Officially, the Ministry of Finance recognises the need for further international work on this area to ensure that tax is paid by companies where value is created. ‘Ireland remains convinced that a global approach to tax reform is preferable, given the global nature of international business,’ said Jacqui Coleman, a ministry spokesperson. But she called on the Commission to slow down. The OECD is already carrying out research into taxing digital business, with a report due in spring 2018. ‘Ireland believes it would be premature to take any action at EU level without considering the analysis in the upcoming OECD report,’ says Coleman.
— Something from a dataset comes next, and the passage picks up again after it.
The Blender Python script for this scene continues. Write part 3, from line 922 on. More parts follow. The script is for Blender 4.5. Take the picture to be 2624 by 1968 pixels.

Susan Kilty, tax partner at PwC in Dublin, agrees. ‘We are a long way away from knowing the final picture’ when it comes to taxing the digital economy. She suggests ‘taking a step back and looking at the bigger picture’, since all over the world companies are ‘investing massively in IT and HR to deal with digitalisation and technologies such as artificial intelligence and blockchain’. This is making it increasingly difficult to separate the real economy from the digital one: ‘Policymakers need to understand what drives value in the different business models,’ she says. ‘The consumption part is not all of it.’ Quick fixes, such as the suggested withholding tax on e-commerce (see boxout), for example, ‘aim only at revenue and do not deal with taxing the underlying value or the margin’. Kilty feels such measures would mainly ‘harm the small and mid-cap companies that governments want to protect’.

In any case, unilateral EU moves should be avoided, says Kilty. Globally, the motion is to ‘tax profits where the substance is…and multinationals have a lot of substance in Ireland’, she adds. Will US high-tech ‘fat cats’ with European headquarters in Ireland continue to pay as little as 1% in tax? ‘Change is coming,’ says Kilty. ‘But not only in Ireland. US, OECD, EU – we should all move together.’

According to the US Bureau of Economic Analysis, US digital giants in 2014 made a profit of €96bn in Ireland and should have paid about €9bn in tax, if the tax were based on where the value is created. In fact they paid about €3.25bn. As an emergency exit from the conundrum of complying with the forthcoming EU rules and remaining attractive for US multinationals, the Irish economist David McWilliams recommends ‘reinventing the relationship between the state and the multinationals’. Instead of paying tax, he suggests, Google, Apple and the like should give Ireland company shares to create a sovereign wealth fund.